When encountering either of the diminished chords and soloing, the Diminished Scale is what to pick notes from.

This is one of the easiest scales to use, but may be hard to get under the fingers and in the brain at first. Stick at it, because the payoff comes in the fact that there are only TWO diminished scales to learn, ever, and one or the other will work over ANY of the diminished chords.

Think in steps and half steps, not note names.

Start on one of the notes of the diminished chord to begin with. Likely the root at first, later on start working on being able to quickly come up with the flatted third, flatted fifth, and, of course both sevenths involved, as you can start on each of these as well.

Two scales only:

1/2,1,1/2,1,1/2,1 etc.

or

1.1/2,1,1/2,1,1/2 etc.

VERY important thing to learn, so start with the standard practice stuff on it. Get the patterns in the head, for any and all instruments you may happen to be dealing with.

"Caravan" -- This is the tune and backing to work with, as the dim repeats enough in it to make it fun and easier to learn those two scales.

Being able to solo nicely over Caravan changes is a Rite of Passage kind of thing. Where I come from, if you couldn't do it, you couldn't get a gig!

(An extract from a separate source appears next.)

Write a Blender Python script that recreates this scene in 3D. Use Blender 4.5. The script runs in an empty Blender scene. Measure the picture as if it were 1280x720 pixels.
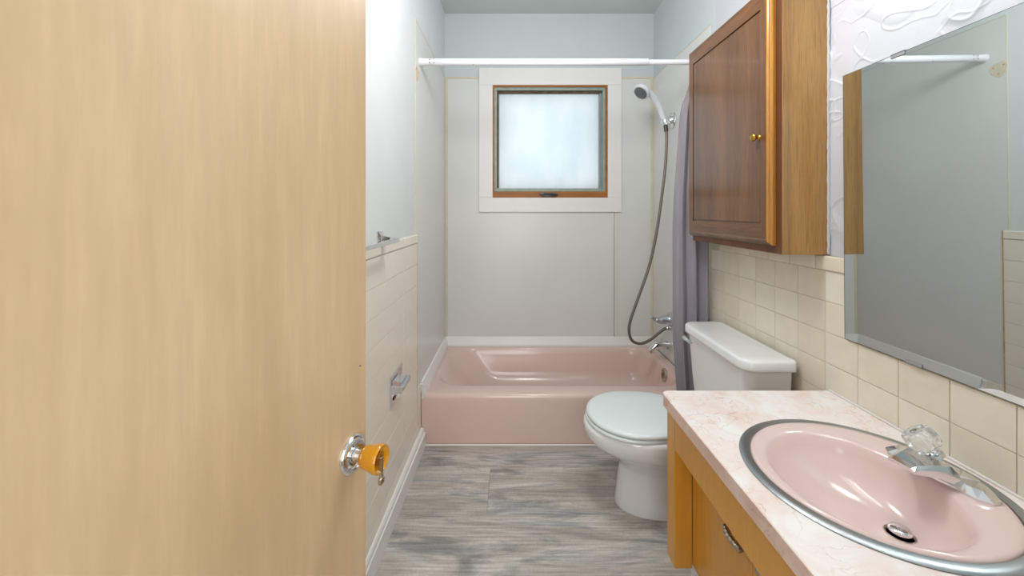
import bpy, bmesh, math, random
from mathutils import Vector, Matrix, noise

random.seed(4)
S = bpy.context.scene
COL = S.collection
PI = math.pi

# ------------------------------------------------------------------ camera
cam_d = bpy.data.cameras.new('camera')
cam_d.sensor_fit = 'HORIZONTAL'
cam_d.sensor_width = 36.0
cam_d.lens = 36.0 * 500.0 / 1280.0
cam_d.shift_y = -96.0 / 1280.0
cam_d.clip_start = 0.02
cam = bpy.data.objects.new('camera', cam_d)
COL.objects.link(cam)
cam.location = (0, 0, 1.30)
cam.rotation_euler = (PI / 2, 0, 0)
S.camera = cam

# ------------------------------------------------------------------ world, lamps and fill light
W = bpy.data.worlds.new('sky')
S.world = W
W.use_nodes = True
bg = W.node_tree.nodes['Background']
bg.inputs[0].default_value = (0.88, 0.95, 1.0, 1)
bg.inputs[1].default_value = 1.15


def area(name, loc, rot, sx, sy, power, color=(1, 1, 1), spread=180):
    d = bpy.data.lights.new(name, 'AREA')
    d.shape = 'RECTANGLE'
    d.size, d.size_y = sx, sy
    d.energy = power
    d.color = color
    d.spread = math.radians(spread)
    o = bpy.data.objects.new(name, d)
    COL.objects.link(o)
    o.location = loc
    o.rotation_euler = rot
    return o




def globe(name, loc, radius, power, color=(1, 1, 1)):
    d = bpy.data.lights.new(name, 'POINT')
    d.shadow_soft_size = radius
    d.energy = power
    d.color = color
    o = bpy.data.objects.new(name, d)
    COL.objects.link(o)
    o.location = loc
    return o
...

Let Michael Petrucciani demonstrate the usage and wonderful sound of the diminished scale in soloing over Caravan changes for us:



Start by analyzing the chords to Caravan, it actually is a sort of switcharound on Rhythm Changes in which the first part consists of alternating between Maj and Dim chords - and the bridge is the old familiar Rhythm Change thang of going up a third to a Dom7, up a 4th, Dom7, repeating that twice more until the chord you are playing is the turnaround V7 for the key and back to the head again.